Issue (i): Whether the receipts from the shops constructed on another person's land were rent under a lease or proceeds of a self-liquidating mortgage and therefore not taxable as revenue receipt.
Analysis: The agreements showed that the assessee paid the existing mortgage debt, financed the construction of shops, and was entitled to remain in possession for a fixed period with the capital to be adjusted by the use and enjoyment of the shops. The arrangements were not ordinary leases but were structured to recoup the capital advanced during the agreed term. The legal character of the transaction had to be gathered from the substance of the documents, and the deeds satisfied the essential features of a self-liquidating or usufructuary mortgage rather than a lease.
Conclusion: The receipts were not assessable as revenue rent under a lease. The answer is in favour of the assessee.
Issue (ii): Whether the house transferred by the assessee to his wife in discharge of dower debt still belonged to the assessee so that its rental income was assessable in his hands.
Analysis: The transfer was not without consideration, because it was made in satisfaction of the assessee's dower liability. However, the surrounding circumstances, including the municipal records and the absence of an effective transfer of possession, showed that the alleged gift was not completed in the manner required to divest the assessee of ownership.

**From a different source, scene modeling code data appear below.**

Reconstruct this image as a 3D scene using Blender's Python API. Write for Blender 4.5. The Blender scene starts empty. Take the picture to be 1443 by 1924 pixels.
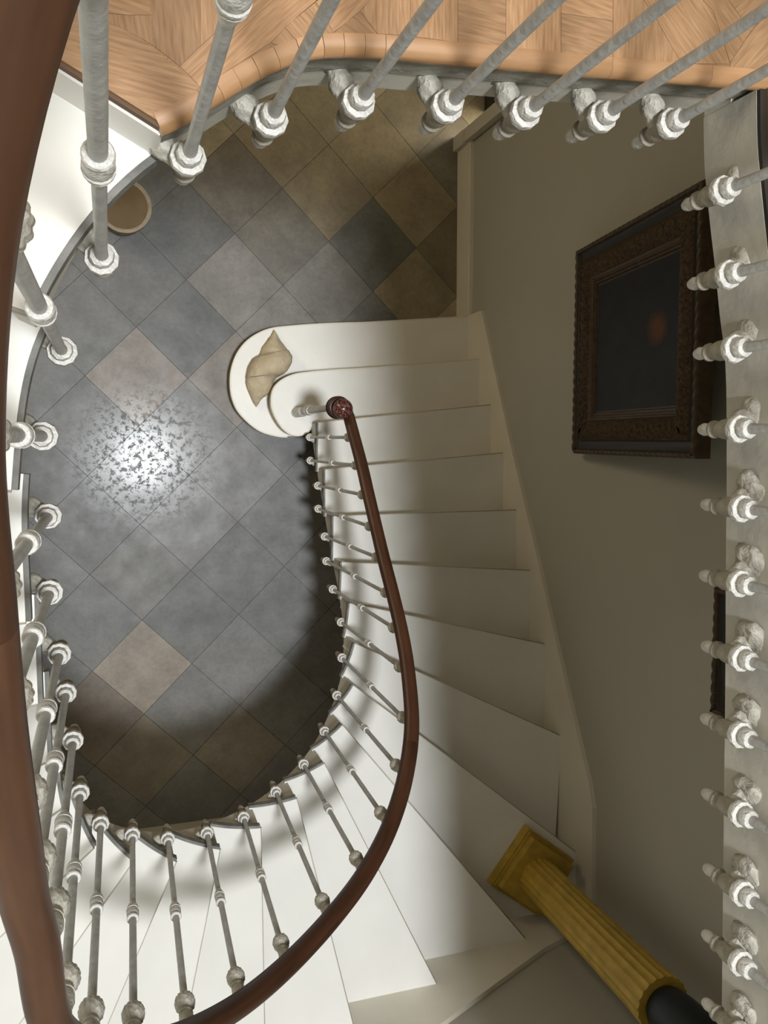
import bpy, bmesh, math, random
from mathutils import Vector, Matrix, noise
random.seed(7)
S = 0.17                      # one stair rise in metres; all plan numbers below are in rises
sc = bpy.context.scene
COL = sc.collection

def P(x, y, z):               # plan x to the right, plan y towards the back wall, z up  ->  world metres
    return Vector((x*S, -y*S, z*S))

# ------------------------------------------------------------------ camera
cam_d = bpy.data.cameras.new('camera'); cam = bpy.data.objects.new('camera', cam_d); COL.objects.link(cam)
cam_d.sensor_fit = 'HORIZONTAL'; cam_d.sensor_width = 36.0; cam_d.lens = 39.5287
cam_d.clip_start = 0.02; cam_d.clip_end = 100
m = Matrix(((0.950688, 0.026741, -0.308993, 0), (0.0, 0.996276, 0.086219, 0), (0.310148, -0.081968, 0.947148, 0), (0, 0, 0, 1)))
m.translation = P(0, 0, 29.5)
cam.matrix_world = m
sc.camera = cam

# ------------------------------------------------------------------ light, exposure
sc.view_settings.view_transform = 'Standard'; sc.view_settings.look = 'None'
sc.view_settings.gamma = 1.0; sc.view_settings.use_curve_mapping = False
sc.view_settings.exposure = 0.0
w = bpy.data.worlds.new('world'); sc.world = w; w.use_nodes = True
w.node_tree.nodes['Background'].inputs[0].default_value = (0.9, 0.82, 0.68, 1)
w.node_tree.nodes['Background'].inputs[1].default_value = 0.3

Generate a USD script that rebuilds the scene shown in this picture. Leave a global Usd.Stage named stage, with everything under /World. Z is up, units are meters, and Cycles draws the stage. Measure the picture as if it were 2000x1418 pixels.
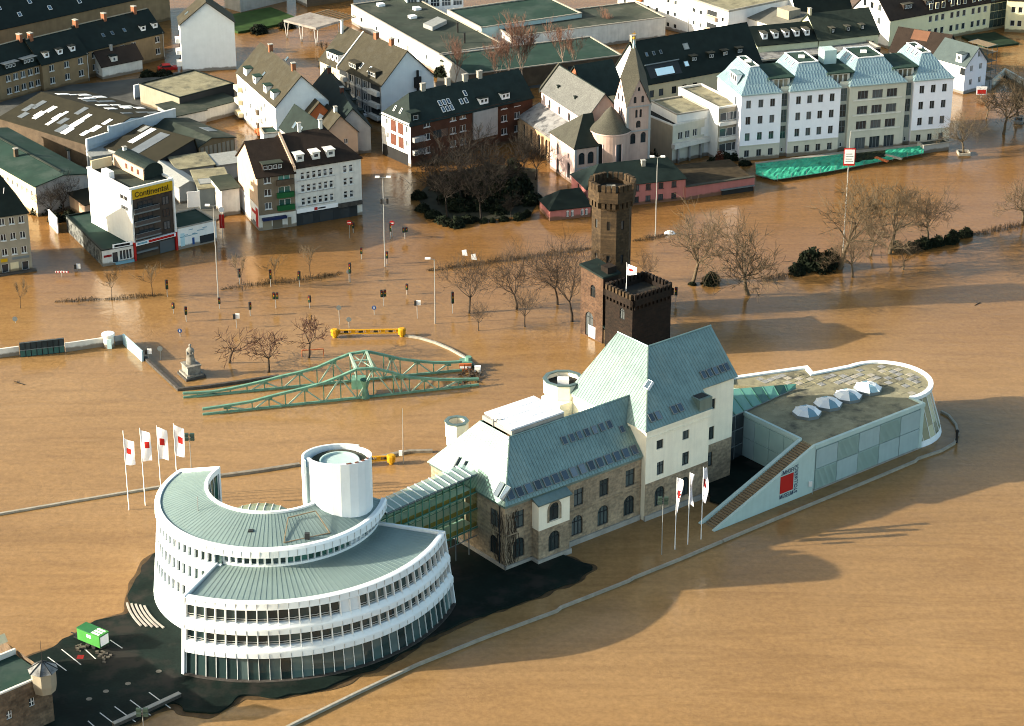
import math, random
import numpy as np, trimesh
import shapely.geometry as sg
import shapely
import usdkit, meshkit
from pxr import Usd, UsdGeom, UsdLux, UsdShade, Gf, Sdf

stage = Usd.Stage.CreateInMemory()
UsdGeom.SetStageUpAxis(stage, 'Z'); UsdGeom.SetStageMetersPerUnit(stage, 1.0)
UsdGeom.Xform.Define(stage, '/World')
UsdGeom.Scope.Define(stage, '/World/Looks')

# ---------------------------------------------------------------- camera
F_PX, PITCH, CAM_H = 4450., math.radians(24.), 145.
cam = UsdGeom.Camera.Define(stage, '/World/camera')
cam.AddTranslateOp().Set(Gf.Vec3d(0, 0, CAM_H)); cam.AddRotateXOp().Set(90. - 24.)
cam.CreateHorizontalApertureAttr(36.); cam.CreateVerticalApertureAttr(36. * 726 / 1024)
cam.CreateFocalLengthAttr(36. * F_PX / 2000.)
cam.CreateClippingRangeAttr(Gf.Vec2f(1., 5000.))
cam.CreateExposureAttr(1.42)

# ---------------------------------------------------------------- sky and sun
SUN_D = np.array([-1., -0.135, 0.]); SUN_D /= np.linalg.norm(SUN_D)
SUN_E = math.radians(18.5)
sundir = np.array([SUN_D[0] * math.cos(SUN_E), SUN_D[1] * math.cos(SUN_E), math.sin(SUN_E)])
usdkit.material(stage, '/World/Looks/sky_look', {
    'sky': ('sky_texture', {'sky_type': 'single_scattering', 'sun_disc': False, 'sun_elevation': SUN_E, 'sun_rotation': math.atan2(SUN_D[0], SUN_D[1]), 'air_density': 1.0, 'aerosol_density': 2.6, 'ozone_density': 1.0}),
    'tint': ('mix', {'mix_type': 'multiply', 'fac': 1., 'color2': (.98, 1., .88)}), 'bg': ('background_shader', {'strength': 0.115})}, [('sky.color', 'tint.color1'), ('tint.color', 'bg.color')], surface='bg.background')
dome = UsdLux.DomeLight.Define(stage, '/World/sky')
UsdShade.MaterialBindingAPI.Apply(dome.GetPrim()).Bind(UsdShade.Material.Get(stage, '/World/Looks/sky_look'))
sun = UsdLux.DistantLight.Define(stage, '/World/sun')
sun.CreateIntensityAttr(1.25); sun.CreateAngleAttr(0.5); sun.CreateNormalizeAttr(True); sun.CreateColorAttr(Gf.Vec3f(1.0, 0.90, 0.74))
_z = Gf.Vec3d(*sundir); _x = Gf.Cross(Gf.Vec3d(0, 0, 1), _z).GetNormalized(); _y = Gf.Cross(_z, _x)
sun.AddTransformOp().Set(Gf.Matrix4d(_x[0], _x[1], _x[2], 0, _y[0], _y[1], _y[2], 0, _z[0], _z[1], _z[2], 0, 0, 0, 0, 1))

# ---------------------------------------------------------------- surveying: pixel of the photograph -> point of the site at height z
_s, _c = math.sin(PITCH), math.cos(PITCH)
_U, _D, _C = np.array([0, _s, _c]), np.array([0, _c, -_s]), np.array([0, 0, CAM_H])
def P(px, py, z=0.):
    d = _D + (px - 1000.) / F_PX * np.array([1., 0, 0]) - (py - 709.) / F_PX * _U
    return _C + (z - CAM_H) / d[2] * d
def pix(p):
    q = np.asarray(p, float) - _C; w = q @ _D
    return np.array([1000 + F_PX * q[0] / w, 709 - F_PX * (q @ _U) / w])
def Zat(b, py):
    lo, hi = -5., 90.
    for _ in range(40):
        m = (lo + hi) / 2
        if pix([b[0], b[1], m])[1] > py: lo = m
        else: hi = m
    return lo

# ---------------------------------------------------------------- prims
_used = {}
def uniq(parent, name):
    k = (parent, name); n = _used.get(k, 0); _used[k] = n + 1
    return f'{parent}/{name}' if n == 0 else f'{parent}/{name}_{n:03d}'
def tag(pr, label=None, cat=None, group=None, kind=None):
    pr = pr.GetPrim() if hasattr(pr, 'GetPrim') else pr
    for k, v in (('label', label), ('category', cat), ('group', group), ('kind', kind)):
        if v: pr.SetCustomDataByKey(k, v)
    return pr
def thing(name, label, cat, loc=(0, 0, 0), rz=0., group=None, kind=None):
    x = UsdGeom.Xform.Define(stage, uniq('/World', name))
    x.AddTranslateOp().Set(Gf.Vec3d(*[float(t) for t in loc])); x.AddRotateZOp().Set(float(rz)); x.AddScaleOp().Set(Gf.Vec3f(1, 1, 1))
    tag(x, label, cat, group, kind)
    T = lambda: None
    T.path, T.loc, T.prim = str(x.GetPath()), np.array(loc, float), x.GetPrim()
    return T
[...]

The rental income therefore continued to arise to the assessee.
Conclusion: The house was assessable as belonging to the assessee, and the answer is against the assessee.
Final Conclusion: The reference was answered partly for the assessee and partly for the revenue, with the first question decided in favour of the assessee and the second question decided against him.
Ratio Decidendi: In determining the tax incidence of an arrangement, the real legal effect of the transaction governs over its label, and a transfer intended to discharge a subsisting liability must still be supported by an effective divestiture of ownership and possession to exclude the property from the transferor's taxable income.